Si Quentin Tarantino hubiese admitido abiertamente haberse inspirado en City on Fire para dar forma a su genial Reservoir Dogs, probablemente habría atajado cualquier polémica sobre un posible plagio. Eso fue precisamente lo que ocurrió cuando los hermanos Coen afirmaron que El gran Lebowski era su particular homenaje a un rocambolesco clásico de Hollywood estrenado en 1946: El sueño eterno.
Efectivamente, el cóctel protagonizado en 1998 por Jeff Bridges tiene muchas partes de este clásico de la época dorada del cine, producido en un tiempo en el que se podían fabricar sueños mientras seguía su curso el mayor conflicto bélico de la historia. De hecho, aunque la película llegó a los cines casi un año después del lanzamiento de las bombas atómicas sobre Japón, diversos elementos de la película delatan que se rodó en plena ofensiva aliada. En cualquier caso, El sueño eterno no mira hacia el viejo continente, sino al interior del país que se estaba convirtiendo en potencia hegemónica al mismo tiempo que suspiraba por el matrimonio de Humphrey Bogart y Lauren Bacall. Tal era la popularidad de la pareja, que tras su boda el estudio decidió rodar escenas adicionales y estrenar, solo unos meses después de la película original de Howard Hawks, una versión que alteraba ligeramente el guion adaptado de William Faulkner y pretendía explotar, todavía más, la química entre ambos.
Sin embargo, a pesar de la pléyade de estrellas que forman la constelación de El sueño eterno, si hay algo por lo que destaque la película de la Warner es el laberíntico caso en el que se ve inmerso el detective Philip Marlowe: prácticamente imposible de seguir, el argumento del film parte de una desaparición para acabar relacionándose con los diferentes estratos del mundo del hampa y también, aunque sutilmente debido a la censura, con diversas problemáticas como la homosexualidad.
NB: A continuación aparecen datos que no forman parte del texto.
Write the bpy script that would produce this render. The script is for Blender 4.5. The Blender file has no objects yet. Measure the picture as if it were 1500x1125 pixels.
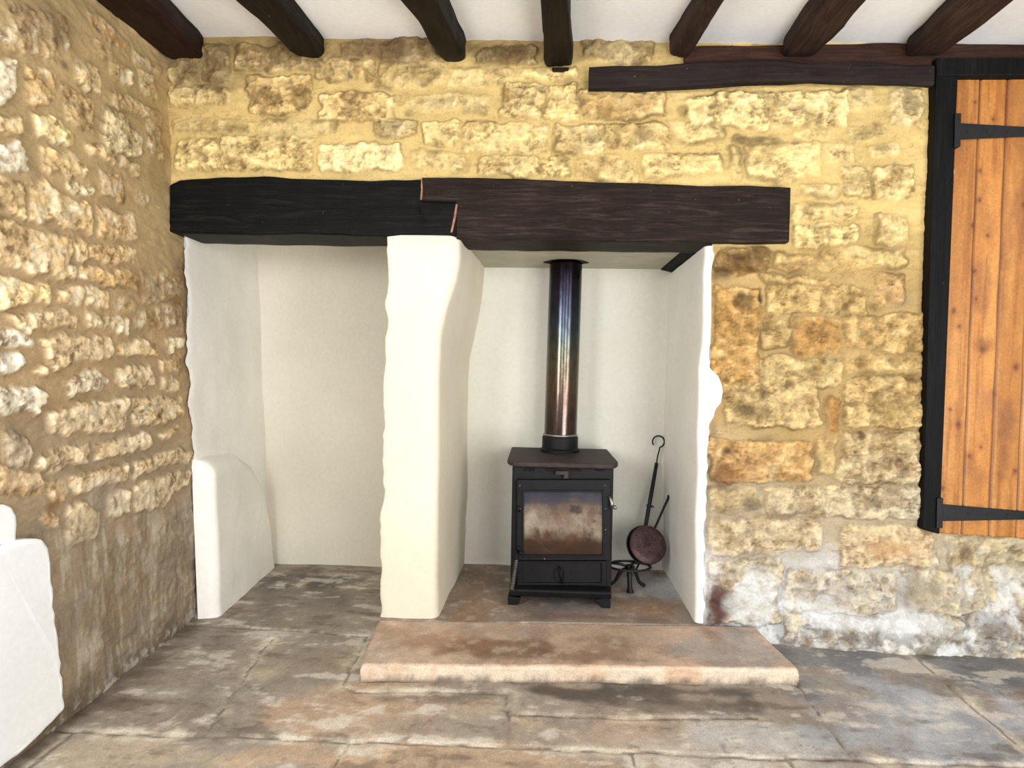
import bpy, bmesh, math, random
import numpy as np
from mathutils import Matrix, Vector, Euler

random.seed(7)
col = bpy.context.scene.collection
W, H, FPX = 1500, 1125, 900.0

# ------------------------------------------------------------------ camera
CAM = Vector((0.0, -2.28, 0.975))
ROT = (Matrix.Rotation(math.radians(2.5), 3, 'Z') @ Matrix.Rotation(math.radians(90 - 1.1), 3, 'X')
       @ Matrix.Rotation(math.radians(1.0), 3, 'Z'))
cam_data = bpy.data.cameras.new('camera')
cam = bpy.data.objects.new('camera', cam_data)
col.objects.link(cam)
cam.matrix_world = Matrix.Translation(CAM) @ ROT.to_4x4()
cam_data.sensor_width = 36.0
cam_data.lens = 36.0 * FPX / W
cam_data.clip_start = 0.02
bpy.context.scene.camera = cam


def ray(px, py):
    return ROT @ Vector(((px - W / 2) / FPX, -(py - H / 2) / FPX, -1.0))


def Y(px, py, y=0.0):                       # photograph point -> point on the plane y = const
    d = ray(px, py)
    return CAM + d * ((y - CAM.y) / d.y)


def Z(px, py, z=0.0):                       # photograph point -> point on a level plane
    d = ray(px, py)
    return CAM + d * ((z - CAM.z) / d.z)


# left wall plane: x = a + b*z + c*y
_p = [Z(298, 897), Z(60, 1085), Y(248, 95, 0.0)]
_A = np.array([[1, p.z, p.y] for p in _p])
LA, LB, LC = [float(v) for v in np.linalg.solve(_A, np.array([p.x for p in _p]))]


def lx(y, z):
    return LA + LB * z + LC * y


def L(px, py, off=0.0):                     # photograph point -> point on the left wall plane
    d = ray(px, py)
    t = (LA + off + LB * CAM.z + LC * CAM.y - CAM.x) / (d.x - LB * d.z - LC * d.y)
    return CAM + d * t


# ------------------------------------------------------------------ numpy helpers
def _hash(ix, iy, seed):
    n = (ix.astype(np.int64) * 374761393 + iy.astype(np.int64) * 668265263 + seed * 974634761) & 0x7fffffff
    n = ((n ^ (n >> 13)) * 1274126177) & 0x7fffffff
    n = ((n ^ (n >> 16)) * 1911520717) & 0x7fffffff
    return ((n ^ (n >> 15)) & 0xffff) / 65535.0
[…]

Escena tras escena, Marlowe rompe corazones al mismo tiempo que acaba con nuestras ideas preconcebidas sobre lo que creíamos que era el mundo del crimen; en menos de dos horas, el personaje original de Raymond Chandler nos saca de nuestro engaño: los norteamericanos que viven al otro lado de la ley no solo se disparan, también se enamoran, enfrentan y negocian. Algunos, incluso, recorren diariamente la distancia entre ambos mundos a través de los sinuosos caminos que conectan los barrios respetables con los bajos fondos de su sociedad.
Al llegar junto al detective Marlowe al centro del laberinto, el espectador puede sentirse desconcertado; muy probablemente no recordará cómo ha llegado hasta allí. Por suerte, Bogart y su actitud de mascarón de proa de la historia del cine han ido dejando a su paso un ovillo que podemos seguir para tener algo de perspectiva: en El sueño eterno lo importante no es quién ha desaparecido, ni por qué un criminal decidió liquidar a otro tipo en una cabaña solitaria. En realidad, a nuestro guía todo esto parece traerle sin cuidado; la única certeza es que, mientras avanzan a través de su película, él y Lauren Bacall nos enseñan cómo habrá que empuñar un arma o encenderse un cigarrillo durante el resto del siglo XX. Los hermanos Coen se dieron cuenta de ello y, al filo del nuevo milenio, homenajearon a Marlowe dotándole de un nuevo estilo. Eso sí, ellos dejaron muy claro qué es lo que quería su detective: una alfombra. Daba ambiente a la habitación.